• **PROMPT**
Starting with the line that contains "Write part 3" and stopping after the line that contains "cooktop run', 'worktop')", output every line exactly as it stands.

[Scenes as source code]
-- BEGIN --

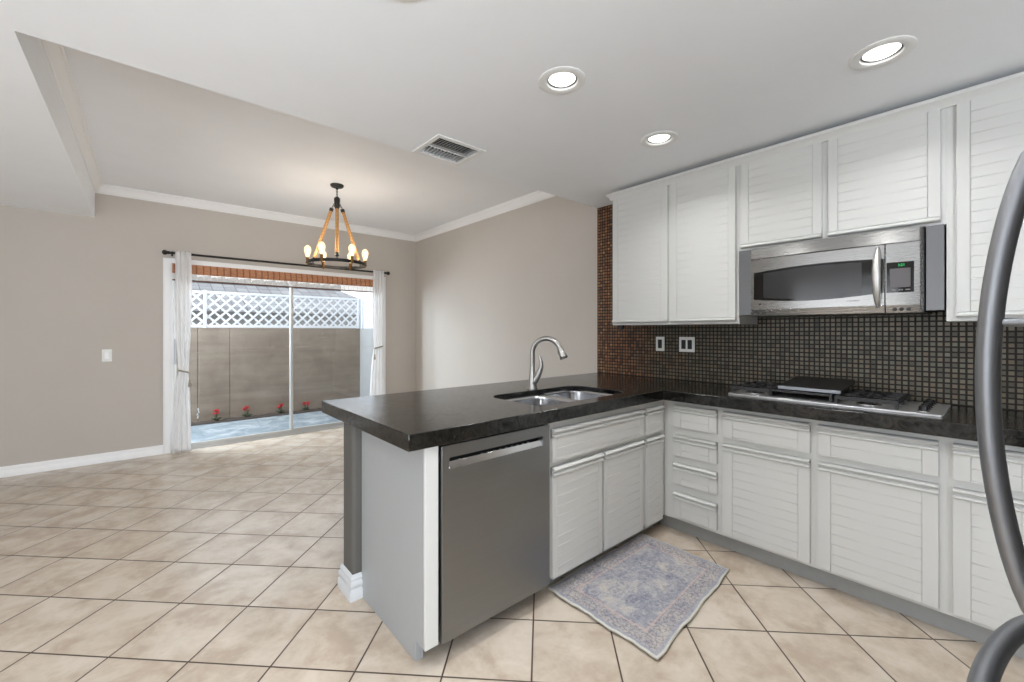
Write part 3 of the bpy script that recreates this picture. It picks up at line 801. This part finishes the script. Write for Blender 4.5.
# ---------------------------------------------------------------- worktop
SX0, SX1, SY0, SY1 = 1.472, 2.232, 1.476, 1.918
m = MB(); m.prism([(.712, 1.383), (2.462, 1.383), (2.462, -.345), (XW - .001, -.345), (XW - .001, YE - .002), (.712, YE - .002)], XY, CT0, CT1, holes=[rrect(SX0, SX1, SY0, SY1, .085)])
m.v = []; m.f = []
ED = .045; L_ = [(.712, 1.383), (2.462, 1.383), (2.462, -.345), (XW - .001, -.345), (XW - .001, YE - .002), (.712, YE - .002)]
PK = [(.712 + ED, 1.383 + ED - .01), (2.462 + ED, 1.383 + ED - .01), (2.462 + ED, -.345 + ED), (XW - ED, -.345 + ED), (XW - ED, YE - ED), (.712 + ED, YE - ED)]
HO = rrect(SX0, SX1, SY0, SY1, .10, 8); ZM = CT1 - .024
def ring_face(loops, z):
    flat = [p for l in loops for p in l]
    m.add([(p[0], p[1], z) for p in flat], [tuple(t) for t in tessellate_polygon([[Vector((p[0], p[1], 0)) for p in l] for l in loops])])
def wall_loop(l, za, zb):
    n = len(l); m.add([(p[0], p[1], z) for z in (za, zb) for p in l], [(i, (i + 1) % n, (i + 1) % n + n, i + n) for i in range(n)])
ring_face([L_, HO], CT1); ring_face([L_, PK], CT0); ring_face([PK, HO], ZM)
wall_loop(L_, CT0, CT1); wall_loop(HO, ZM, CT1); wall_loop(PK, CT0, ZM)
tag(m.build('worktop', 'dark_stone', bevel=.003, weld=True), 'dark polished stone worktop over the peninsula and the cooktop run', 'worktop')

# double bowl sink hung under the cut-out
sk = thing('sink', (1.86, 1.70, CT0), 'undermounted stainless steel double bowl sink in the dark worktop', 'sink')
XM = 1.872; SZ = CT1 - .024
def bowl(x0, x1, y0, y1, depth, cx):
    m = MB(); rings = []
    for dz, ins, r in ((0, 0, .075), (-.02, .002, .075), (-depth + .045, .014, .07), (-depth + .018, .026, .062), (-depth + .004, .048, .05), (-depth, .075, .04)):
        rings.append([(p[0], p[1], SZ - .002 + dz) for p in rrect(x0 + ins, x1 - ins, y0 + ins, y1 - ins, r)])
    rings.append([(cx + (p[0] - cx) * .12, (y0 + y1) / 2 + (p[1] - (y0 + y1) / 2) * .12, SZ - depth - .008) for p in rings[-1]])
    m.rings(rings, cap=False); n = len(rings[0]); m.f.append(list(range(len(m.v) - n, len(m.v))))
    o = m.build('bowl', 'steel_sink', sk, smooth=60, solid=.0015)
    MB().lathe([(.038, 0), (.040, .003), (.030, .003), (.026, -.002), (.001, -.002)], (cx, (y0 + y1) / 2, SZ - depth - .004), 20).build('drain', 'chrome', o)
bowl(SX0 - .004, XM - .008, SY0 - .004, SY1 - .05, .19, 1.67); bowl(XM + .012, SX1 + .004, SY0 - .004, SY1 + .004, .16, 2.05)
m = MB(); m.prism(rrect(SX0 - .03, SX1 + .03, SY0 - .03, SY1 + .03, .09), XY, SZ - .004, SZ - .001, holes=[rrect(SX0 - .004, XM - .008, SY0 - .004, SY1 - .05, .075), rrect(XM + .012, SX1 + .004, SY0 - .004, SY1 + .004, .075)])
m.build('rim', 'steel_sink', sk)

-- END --
-- BEGIN --

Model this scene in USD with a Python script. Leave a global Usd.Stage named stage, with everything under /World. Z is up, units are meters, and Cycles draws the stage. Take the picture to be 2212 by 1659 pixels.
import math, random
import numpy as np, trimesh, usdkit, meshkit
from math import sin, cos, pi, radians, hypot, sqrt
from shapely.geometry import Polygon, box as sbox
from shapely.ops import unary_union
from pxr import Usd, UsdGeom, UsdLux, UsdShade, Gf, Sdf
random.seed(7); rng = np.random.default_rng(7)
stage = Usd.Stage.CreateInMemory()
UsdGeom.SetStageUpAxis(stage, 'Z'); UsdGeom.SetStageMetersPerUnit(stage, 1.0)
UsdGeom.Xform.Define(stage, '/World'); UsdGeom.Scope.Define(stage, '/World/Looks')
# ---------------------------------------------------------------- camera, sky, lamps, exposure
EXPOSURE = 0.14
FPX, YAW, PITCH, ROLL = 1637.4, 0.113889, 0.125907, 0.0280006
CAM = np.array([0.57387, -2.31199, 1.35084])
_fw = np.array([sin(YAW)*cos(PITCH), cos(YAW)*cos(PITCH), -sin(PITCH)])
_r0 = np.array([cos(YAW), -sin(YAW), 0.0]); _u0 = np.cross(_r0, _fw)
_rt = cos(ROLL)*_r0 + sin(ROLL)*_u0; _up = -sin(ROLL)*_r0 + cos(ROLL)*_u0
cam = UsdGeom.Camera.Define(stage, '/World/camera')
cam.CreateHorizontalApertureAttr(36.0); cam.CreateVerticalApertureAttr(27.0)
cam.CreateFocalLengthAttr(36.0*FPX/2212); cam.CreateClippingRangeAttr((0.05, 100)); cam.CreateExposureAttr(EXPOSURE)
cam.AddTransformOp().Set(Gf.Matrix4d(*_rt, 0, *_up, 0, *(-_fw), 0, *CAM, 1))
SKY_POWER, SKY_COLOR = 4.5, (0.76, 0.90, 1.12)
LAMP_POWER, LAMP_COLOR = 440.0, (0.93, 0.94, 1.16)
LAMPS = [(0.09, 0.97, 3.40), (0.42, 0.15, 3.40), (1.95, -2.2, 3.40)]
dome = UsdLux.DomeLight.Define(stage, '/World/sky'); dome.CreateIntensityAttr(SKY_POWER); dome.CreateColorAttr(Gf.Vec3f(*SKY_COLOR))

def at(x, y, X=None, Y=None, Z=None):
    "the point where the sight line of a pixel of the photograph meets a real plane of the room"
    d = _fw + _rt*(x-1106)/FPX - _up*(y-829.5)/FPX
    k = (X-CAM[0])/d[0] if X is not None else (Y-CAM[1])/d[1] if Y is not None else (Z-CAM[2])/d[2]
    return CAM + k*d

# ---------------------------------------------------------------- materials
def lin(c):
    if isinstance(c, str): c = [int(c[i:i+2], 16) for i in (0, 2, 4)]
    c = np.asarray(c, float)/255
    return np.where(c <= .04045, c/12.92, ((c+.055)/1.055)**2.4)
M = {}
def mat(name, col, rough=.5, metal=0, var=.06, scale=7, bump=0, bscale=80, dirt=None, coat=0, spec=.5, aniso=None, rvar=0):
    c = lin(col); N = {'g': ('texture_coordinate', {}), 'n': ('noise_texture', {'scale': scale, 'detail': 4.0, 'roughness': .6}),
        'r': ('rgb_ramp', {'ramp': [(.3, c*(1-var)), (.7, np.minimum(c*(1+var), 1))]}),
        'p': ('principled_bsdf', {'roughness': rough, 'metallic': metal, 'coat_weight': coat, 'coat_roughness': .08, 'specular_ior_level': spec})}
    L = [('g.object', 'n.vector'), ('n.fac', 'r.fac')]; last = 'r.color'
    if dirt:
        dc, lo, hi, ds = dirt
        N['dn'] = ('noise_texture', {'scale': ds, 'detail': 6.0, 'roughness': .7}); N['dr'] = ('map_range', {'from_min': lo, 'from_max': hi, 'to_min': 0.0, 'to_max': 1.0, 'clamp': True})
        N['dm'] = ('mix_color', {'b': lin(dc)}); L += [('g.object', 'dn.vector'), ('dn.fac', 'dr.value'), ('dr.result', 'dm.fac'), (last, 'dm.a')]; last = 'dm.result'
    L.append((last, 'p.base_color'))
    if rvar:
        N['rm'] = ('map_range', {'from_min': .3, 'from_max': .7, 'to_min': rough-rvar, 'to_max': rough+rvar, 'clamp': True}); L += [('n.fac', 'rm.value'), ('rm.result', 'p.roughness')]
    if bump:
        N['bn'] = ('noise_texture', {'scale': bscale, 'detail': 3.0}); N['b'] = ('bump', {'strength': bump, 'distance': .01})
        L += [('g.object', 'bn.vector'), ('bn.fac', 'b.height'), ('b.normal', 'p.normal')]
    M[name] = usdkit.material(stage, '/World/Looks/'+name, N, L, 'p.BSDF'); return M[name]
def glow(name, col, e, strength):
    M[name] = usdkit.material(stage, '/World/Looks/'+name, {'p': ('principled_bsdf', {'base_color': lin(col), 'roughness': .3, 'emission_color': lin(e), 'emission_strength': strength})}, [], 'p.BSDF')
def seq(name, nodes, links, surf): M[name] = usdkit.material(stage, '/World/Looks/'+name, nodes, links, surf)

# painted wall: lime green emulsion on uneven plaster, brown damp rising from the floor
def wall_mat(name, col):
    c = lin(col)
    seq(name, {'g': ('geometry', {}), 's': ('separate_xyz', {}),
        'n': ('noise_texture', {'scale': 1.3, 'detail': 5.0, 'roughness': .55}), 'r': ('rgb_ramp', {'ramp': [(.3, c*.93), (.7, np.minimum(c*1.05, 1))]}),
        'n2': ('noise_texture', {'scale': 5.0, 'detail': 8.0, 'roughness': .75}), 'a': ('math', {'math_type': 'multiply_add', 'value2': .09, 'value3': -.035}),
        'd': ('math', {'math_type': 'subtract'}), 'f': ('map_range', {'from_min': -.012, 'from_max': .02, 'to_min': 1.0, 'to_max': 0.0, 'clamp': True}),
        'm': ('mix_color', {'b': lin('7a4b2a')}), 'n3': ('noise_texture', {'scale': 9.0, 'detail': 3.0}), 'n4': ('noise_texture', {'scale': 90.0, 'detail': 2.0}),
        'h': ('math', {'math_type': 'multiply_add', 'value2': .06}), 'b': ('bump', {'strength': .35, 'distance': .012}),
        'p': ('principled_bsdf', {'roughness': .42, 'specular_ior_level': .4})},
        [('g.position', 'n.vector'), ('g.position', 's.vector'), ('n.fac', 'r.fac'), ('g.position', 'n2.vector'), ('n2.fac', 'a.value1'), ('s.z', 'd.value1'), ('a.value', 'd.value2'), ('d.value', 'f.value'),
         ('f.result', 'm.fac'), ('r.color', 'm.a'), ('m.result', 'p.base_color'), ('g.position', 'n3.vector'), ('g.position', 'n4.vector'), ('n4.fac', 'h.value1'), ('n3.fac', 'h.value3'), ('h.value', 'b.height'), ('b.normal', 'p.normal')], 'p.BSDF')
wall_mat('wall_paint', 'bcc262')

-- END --

• **ANSWER TO THIS EXERCISE**
Write part 3 of the bpy script that recreates this picture. It picks up at line 801. This part finishes the script. Write for Blender 4.5.
# ---------------------------------------------------------------- worktop
SX0, SX1, SY0, SY1 = 1.472, 2.232, 1.476, 1.918
m = MB(); m.prism([(.712, 1.383), (2.462, 1.383), (2.462, -.345), (XW - .001, -.345), (XW - .001, YE - .002), (.712, YE - .002)], XY, CT0, CT1, holes=[rrect(SX0, SX1, SY0, SY1, .085)])
m.v = []; m.f = []
ED = .045; L_ = [(.712, 1.383), (2.462, 1.383), (2.462, -.345), (XW - .001, -.345), (XW - .001, YE - .002), (.712, YE - .002)]
PK = [(.712 + ED, 1.383 + ED - .01), (2.462 + ED, 1.383 + ED - .01), (2.462 + ED, -.345 + ED), (XW - ED, -.345 + ED), (XW - ED, YE - ED), (.712 + ED, YE - ED)]
HO = rrect(SX0, SX1, SY0, SY1, .10, 8); ZM = CT1 - .024
def ring_face(loops, z):
    flat = [p for l in loops for p in l]
    m.add([(p[0], p[1], z) for p in flat], [tuple(t) for t in tessellate_polygon([[Vector((p[0], p[1], 0)) for p in l] for l in loops])])
def wall_loop(l, za, zb):
    n = len(l); m.add([(p[0], p[1], z) for z in (za, zb) for p in l], [(i, (i + 1) % n, (i + 1) % n + n, i + n) for i in range(n)])
ring_face([L_, HO], CT1); ring_face([L_, PK], CT0); ring_face([PK, HO], ZM)
wall_loop(L_, CT0, CT1); wall_loop(HO, ZM, CT1); wall_loop(PK, CT0, ZM)
tag(m.build('worktop', 'dark_stone', bevel=.003, weld=True), 'dark polished stone worktop over the peninsula and the cooktop run', 'worktop')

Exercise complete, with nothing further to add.